How to Help Kids in Poverty – Ignore Fathers
That's the message from this piece out of Grand Rapids, MI (Grand Rapids Opinion, 1/29/09).
Michigan, dependent as it is on the auto industry, is in bad shape, so increasing numbers of kids there are in danger of falling into poverty. According to the Grand Rapids Opinion, there are many things the state can do to address that problem. But in that whole list, connecting fathers to children does not appear.
Everyone who's read two words on the subject of childhood poverty knows that father absence is perhaps the biggest contributor to it. But if you're the editor of a major newspaper and you want to write an article about addressing child poverty, you don't mention fathers. This makes sense? It does not.

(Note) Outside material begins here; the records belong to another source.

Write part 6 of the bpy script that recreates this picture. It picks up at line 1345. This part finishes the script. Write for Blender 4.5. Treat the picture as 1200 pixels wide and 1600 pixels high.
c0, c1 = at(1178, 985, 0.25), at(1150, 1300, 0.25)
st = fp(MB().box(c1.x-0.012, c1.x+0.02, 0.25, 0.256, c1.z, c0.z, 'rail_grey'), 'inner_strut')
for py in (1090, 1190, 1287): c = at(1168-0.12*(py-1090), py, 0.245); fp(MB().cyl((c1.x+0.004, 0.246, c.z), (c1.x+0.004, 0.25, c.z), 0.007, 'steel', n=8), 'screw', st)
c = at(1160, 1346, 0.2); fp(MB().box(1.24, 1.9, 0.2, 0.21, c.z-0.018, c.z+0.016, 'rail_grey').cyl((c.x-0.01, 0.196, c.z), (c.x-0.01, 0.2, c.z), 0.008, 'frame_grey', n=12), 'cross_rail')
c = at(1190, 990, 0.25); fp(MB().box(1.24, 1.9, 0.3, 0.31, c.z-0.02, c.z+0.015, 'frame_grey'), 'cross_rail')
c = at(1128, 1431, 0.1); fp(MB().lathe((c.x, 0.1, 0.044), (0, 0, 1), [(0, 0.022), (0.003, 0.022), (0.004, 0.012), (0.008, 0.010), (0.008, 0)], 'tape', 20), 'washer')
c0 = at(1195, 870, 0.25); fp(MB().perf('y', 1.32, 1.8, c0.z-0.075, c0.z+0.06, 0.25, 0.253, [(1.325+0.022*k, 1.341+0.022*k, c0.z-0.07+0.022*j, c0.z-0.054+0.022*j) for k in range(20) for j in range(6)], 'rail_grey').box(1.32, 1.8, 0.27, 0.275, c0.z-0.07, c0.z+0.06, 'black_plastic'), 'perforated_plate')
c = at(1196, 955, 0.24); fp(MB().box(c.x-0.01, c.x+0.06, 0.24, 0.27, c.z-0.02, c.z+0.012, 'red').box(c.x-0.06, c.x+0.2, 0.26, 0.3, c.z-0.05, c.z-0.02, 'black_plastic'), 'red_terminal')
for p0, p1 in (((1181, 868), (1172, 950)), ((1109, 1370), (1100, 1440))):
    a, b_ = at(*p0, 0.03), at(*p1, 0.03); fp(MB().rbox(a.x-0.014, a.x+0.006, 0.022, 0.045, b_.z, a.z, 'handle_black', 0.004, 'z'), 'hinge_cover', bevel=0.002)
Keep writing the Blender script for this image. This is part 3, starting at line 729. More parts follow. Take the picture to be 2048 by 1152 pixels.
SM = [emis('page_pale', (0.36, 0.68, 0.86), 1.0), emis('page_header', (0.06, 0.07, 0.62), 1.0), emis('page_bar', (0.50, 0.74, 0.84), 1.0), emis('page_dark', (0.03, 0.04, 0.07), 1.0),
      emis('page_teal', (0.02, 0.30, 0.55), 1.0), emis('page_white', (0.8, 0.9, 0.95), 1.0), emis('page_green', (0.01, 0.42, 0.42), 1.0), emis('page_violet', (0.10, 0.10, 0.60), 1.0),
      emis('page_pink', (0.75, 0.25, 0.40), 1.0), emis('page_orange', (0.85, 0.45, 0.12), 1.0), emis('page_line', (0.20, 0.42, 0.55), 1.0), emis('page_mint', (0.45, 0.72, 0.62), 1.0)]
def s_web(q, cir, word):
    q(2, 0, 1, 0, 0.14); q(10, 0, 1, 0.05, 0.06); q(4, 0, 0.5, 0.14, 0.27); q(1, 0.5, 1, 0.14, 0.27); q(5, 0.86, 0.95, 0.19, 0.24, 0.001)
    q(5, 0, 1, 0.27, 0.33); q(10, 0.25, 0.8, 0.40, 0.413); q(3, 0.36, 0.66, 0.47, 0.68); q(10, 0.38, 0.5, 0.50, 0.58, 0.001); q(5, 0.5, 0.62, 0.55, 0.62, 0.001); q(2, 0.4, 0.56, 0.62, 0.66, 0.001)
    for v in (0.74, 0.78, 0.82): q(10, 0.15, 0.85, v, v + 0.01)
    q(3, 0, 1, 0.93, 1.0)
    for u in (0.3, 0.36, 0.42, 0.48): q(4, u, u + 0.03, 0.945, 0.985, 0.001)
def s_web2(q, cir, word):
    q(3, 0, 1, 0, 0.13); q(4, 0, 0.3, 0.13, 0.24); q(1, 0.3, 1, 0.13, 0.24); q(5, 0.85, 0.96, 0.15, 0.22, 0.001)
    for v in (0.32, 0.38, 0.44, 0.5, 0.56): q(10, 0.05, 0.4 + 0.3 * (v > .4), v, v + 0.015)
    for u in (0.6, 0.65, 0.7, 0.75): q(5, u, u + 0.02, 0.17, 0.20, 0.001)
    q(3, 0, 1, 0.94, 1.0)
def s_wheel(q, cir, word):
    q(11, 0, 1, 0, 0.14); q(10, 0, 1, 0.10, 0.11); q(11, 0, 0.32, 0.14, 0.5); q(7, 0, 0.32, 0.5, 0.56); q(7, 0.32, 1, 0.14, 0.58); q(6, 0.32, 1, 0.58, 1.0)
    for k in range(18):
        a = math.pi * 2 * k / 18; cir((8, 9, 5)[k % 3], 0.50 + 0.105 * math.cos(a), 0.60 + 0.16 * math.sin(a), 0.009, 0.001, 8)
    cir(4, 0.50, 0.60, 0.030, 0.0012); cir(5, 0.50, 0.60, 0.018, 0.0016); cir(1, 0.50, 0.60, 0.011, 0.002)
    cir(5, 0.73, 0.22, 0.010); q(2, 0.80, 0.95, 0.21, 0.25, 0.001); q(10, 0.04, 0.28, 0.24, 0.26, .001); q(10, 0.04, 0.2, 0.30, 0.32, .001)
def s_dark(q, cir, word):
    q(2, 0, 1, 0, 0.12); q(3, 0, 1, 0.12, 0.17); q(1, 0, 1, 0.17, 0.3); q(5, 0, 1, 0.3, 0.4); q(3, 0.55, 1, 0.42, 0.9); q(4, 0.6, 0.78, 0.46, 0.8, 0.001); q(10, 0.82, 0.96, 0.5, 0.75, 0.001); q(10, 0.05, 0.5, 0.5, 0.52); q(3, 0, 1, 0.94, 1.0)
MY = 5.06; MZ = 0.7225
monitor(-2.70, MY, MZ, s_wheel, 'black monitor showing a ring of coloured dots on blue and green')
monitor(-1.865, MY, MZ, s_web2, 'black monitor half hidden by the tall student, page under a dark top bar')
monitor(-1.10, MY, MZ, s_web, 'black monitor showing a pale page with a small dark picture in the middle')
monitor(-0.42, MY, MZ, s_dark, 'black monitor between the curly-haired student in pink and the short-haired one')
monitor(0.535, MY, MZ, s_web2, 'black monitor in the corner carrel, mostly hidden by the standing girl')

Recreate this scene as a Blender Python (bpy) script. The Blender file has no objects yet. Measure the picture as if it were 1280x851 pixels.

What we see in this editorial is the preference for the state over fathers. It argues for increased welfare and food stamp availability and higher subsidies for daycare. Now none of that is necessarily bad. Indeed, given that the problems are immediate and need immediate action, I'm all for food stamps, unemployment assistance, etc. I understand that if all the laws that separate fathers from children were repealed tomorrow, it would still be years before we saw great changes in child poverty.
But to argue for ever-greater taxpayer funded stand-ins for fathers when so many fathers are standing around waiting, hoping and sometimes filing suit to be able to do their parental jobs is madness.